• **WRITTEN INSTRUCTION**
Look below for the line containing "Model this scene"; from there through the line containing "CAM = Vector((0, 0, 1.335))", both lines included, please set down each line exactly and nothing else.

(Rows from a 3D scene dataset)
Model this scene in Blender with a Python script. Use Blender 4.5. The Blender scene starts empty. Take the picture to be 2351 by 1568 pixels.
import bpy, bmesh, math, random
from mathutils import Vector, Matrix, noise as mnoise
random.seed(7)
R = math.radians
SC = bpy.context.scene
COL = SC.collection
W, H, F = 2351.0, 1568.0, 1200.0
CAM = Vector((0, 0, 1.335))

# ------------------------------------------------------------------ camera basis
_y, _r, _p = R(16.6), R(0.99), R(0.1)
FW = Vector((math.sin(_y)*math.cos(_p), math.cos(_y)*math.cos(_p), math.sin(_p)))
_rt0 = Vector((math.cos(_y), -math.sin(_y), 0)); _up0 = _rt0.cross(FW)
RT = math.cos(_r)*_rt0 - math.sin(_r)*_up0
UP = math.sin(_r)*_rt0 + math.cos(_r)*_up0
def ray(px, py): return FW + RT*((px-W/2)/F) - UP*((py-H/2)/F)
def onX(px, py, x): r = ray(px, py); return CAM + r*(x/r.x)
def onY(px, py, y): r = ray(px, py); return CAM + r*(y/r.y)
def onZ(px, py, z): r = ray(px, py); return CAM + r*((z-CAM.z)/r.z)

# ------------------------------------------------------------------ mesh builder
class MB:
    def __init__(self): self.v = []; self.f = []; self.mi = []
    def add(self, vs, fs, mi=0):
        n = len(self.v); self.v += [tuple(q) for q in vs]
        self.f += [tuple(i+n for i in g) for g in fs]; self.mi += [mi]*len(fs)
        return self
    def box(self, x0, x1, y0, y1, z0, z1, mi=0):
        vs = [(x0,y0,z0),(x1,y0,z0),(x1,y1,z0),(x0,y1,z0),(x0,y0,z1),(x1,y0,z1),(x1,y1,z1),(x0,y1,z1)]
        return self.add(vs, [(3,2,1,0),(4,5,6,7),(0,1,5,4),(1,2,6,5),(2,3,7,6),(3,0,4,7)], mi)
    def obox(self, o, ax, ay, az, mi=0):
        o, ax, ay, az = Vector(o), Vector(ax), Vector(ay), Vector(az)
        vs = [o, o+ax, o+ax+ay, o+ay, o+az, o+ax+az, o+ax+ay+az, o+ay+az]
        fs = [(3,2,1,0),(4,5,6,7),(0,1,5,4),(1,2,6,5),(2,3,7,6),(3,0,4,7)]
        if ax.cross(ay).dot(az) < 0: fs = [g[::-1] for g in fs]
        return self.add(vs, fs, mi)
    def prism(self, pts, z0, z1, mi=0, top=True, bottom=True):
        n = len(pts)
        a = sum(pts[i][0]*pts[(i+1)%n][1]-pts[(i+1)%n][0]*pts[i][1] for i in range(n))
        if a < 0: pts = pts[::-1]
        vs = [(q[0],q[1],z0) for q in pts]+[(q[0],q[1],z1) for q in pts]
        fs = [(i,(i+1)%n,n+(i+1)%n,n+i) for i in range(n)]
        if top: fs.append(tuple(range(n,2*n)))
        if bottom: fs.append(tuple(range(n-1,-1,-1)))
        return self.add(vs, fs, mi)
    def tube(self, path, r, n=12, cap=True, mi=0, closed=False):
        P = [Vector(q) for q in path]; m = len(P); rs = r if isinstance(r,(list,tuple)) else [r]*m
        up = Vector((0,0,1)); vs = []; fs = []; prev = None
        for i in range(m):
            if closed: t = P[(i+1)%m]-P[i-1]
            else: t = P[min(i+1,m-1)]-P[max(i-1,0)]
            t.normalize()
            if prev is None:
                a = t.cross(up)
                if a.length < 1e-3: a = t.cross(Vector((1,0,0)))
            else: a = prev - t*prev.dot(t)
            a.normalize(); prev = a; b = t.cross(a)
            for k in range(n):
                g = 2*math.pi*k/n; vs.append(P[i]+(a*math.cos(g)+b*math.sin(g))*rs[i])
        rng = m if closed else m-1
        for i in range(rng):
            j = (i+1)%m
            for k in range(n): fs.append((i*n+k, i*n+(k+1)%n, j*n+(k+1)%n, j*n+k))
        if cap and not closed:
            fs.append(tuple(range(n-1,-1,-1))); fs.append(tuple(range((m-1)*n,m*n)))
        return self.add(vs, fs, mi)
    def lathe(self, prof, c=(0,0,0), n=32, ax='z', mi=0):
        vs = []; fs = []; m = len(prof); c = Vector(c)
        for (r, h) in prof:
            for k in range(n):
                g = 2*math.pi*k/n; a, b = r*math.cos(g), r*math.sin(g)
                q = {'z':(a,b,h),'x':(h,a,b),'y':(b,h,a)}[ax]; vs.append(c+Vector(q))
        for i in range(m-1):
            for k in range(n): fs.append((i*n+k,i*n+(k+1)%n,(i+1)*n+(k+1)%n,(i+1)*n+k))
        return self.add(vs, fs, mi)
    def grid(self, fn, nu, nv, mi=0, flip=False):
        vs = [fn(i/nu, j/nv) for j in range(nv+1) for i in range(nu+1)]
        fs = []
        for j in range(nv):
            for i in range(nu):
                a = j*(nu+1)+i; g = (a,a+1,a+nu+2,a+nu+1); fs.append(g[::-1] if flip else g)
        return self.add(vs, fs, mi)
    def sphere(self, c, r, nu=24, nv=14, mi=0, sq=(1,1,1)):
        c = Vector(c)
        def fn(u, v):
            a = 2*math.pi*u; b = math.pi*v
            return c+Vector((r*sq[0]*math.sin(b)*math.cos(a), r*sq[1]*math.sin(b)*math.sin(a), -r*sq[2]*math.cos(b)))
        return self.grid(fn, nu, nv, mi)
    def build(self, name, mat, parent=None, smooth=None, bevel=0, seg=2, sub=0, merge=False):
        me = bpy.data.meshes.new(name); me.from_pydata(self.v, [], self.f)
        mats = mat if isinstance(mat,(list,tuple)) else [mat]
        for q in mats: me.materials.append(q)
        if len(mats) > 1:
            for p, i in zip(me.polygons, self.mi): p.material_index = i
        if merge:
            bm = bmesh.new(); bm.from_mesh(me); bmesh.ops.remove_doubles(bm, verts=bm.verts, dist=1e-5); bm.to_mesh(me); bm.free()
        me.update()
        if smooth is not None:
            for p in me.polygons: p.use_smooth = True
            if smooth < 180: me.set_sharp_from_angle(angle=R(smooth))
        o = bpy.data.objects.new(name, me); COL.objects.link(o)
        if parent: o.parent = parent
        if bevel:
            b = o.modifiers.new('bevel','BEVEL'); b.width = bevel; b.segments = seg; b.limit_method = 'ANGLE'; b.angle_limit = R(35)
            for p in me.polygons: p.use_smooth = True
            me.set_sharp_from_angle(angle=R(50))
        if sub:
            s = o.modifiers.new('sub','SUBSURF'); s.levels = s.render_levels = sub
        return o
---
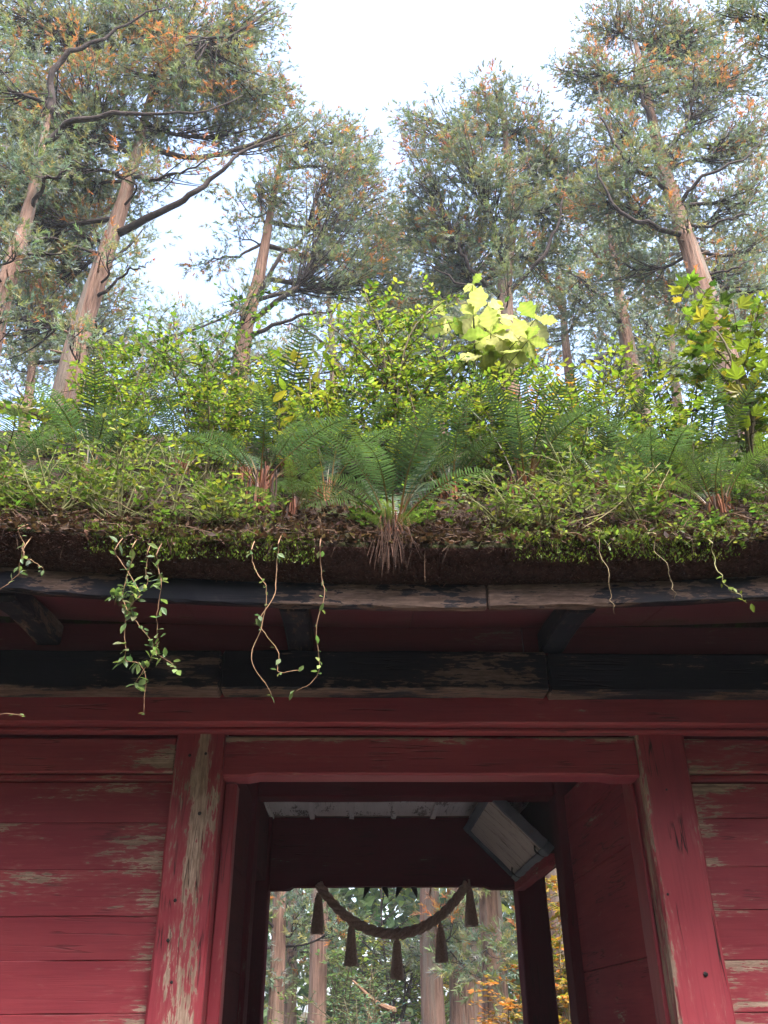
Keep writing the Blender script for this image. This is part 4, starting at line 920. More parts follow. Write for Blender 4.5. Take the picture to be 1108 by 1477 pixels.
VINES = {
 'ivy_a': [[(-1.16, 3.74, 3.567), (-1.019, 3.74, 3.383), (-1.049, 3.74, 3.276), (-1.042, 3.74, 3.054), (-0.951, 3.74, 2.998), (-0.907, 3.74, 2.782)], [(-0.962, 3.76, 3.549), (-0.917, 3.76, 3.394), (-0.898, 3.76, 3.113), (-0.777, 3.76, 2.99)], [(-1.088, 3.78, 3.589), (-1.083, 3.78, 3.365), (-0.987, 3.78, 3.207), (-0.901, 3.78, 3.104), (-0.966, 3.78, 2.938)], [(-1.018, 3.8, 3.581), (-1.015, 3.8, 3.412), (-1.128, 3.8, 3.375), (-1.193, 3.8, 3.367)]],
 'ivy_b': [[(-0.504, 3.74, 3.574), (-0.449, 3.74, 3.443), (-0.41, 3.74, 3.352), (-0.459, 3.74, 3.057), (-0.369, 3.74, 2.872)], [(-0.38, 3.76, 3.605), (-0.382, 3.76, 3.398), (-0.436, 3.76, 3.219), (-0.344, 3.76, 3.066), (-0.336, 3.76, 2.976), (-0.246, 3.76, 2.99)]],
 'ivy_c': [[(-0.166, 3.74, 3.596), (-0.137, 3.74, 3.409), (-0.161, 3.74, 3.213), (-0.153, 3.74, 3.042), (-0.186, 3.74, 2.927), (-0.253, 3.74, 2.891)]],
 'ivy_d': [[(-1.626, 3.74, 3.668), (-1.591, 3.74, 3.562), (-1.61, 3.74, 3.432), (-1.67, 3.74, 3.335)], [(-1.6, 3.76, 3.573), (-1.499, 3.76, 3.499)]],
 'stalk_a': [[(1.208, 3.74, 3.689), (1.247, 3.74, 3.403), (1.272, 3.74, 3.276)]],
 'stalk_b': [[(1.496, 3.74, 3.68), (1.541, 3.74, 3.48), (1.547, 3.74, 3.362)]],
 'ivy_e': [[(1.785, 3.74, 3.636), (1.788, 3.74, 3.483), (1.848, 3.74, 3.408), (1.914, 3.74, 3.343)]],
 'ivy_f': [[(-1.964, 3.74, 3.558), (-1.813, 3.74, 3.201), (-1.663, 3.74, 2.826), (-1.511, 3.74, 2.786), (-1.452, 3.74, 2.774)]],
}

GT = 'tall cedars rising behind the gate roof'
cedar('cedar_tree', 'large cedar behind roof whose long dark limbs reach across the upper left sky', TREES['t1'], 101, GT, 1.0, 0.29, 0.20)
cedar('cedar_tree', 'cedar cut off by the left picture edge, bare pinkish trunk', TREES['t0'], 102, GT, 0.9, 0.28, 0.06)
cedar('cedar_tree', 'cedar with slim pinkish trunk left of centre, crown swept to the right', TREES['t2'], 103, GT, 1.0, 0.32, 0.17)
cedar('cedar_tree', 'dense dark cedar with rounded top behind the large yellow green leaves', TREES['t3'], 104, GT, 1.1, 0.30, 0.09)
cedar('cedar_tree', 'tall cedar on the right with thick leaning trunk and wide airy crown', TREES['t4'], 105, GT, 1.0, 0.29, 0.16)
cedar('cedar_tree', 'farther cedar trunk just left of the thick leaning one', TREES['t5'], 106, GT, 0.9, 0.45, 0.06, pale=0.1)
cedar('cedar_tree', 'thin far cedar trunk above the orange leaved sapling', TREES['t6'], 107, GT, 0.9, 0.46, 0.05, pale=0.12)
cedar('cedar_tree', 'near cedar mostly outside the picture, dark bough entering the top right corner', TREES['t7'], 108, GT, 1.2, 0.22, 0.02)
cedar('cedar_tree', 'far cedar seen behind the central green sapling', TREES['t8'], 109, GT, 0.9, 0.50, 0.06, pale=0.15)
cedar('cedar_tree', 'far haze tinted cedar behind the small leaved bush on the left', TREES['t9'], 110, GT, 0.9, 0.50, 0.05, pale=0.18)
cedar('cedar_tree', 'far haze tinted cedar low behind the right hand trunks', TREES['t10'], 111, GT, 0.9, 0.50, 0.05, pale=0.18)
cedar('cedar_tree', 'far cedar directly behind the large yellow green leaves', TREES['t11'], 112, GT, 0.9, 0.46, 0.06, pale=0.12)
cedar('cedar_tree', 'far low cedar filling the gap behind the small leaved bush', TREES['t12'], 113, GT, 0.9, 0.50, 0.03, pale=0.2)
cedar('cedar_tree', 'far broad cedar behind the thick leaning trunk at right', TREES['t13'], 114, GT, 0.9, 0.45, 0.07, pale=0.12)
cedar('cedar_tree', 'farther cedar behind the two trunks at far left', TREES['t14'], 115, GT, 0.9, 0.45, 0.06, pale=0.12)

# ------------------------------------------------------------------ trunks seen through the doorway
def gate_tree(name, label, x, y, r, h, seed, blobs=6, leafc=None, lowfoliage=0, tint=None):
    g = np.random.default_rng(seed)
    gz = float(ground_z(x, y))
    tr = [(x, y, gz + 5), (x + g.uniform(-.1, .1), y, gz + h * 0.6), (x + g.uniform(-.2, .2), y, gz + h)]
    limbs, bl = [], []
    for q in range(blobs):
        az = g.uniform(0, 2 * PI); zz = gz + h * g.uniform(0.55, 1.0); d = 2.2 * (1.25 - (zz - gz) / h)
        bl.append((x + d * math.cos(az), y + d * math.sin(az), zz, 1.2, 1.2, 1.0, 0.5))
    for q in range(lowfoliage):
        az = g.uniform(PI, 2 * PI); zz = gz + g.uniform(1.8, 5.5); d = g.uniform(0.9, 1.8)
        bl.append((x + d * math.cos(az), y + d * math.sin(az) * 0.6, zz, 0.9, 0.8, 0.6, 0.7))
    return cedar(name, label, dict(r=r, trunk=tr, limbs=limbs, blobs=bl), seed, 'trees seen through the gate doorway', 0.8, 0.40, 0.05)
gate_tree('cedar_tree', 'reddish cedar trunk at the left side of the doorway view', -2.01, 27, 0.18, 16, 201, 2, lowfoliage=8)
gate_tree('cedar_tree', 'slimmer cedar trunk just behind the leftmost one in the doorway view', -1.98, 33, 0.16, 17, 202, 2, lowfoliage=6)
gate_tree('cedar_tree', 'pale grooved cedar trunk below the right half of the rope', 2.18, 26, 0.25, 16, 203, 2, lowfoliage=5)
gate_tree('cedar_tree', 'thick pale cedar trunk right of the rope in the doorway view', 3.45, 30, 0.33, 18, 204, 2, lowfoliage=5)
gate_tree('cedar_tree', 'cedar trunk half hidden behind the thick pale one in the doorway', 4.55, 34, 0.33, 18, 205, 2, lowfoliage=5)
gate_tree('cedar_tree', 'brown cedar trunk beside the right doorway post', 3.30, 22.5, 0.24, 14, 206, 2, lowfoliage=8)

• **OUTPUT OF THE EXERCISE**
Model this scene in Blender with a Python script. Use Blender 4.5. The Blender scene starts empty. Take the picture to be 2351 by 1568 pixels.
import bpy, bmesh, math, random
from mathutils import Vector, Matrix, noise as mnoise
random.seed(7)
R = math.radians
SC = bpy.context.scene
COL = SC.collection
W, H, F = 2351.0, 1568.0, 1200.0
CAM = Vector((0, 0, 1.335))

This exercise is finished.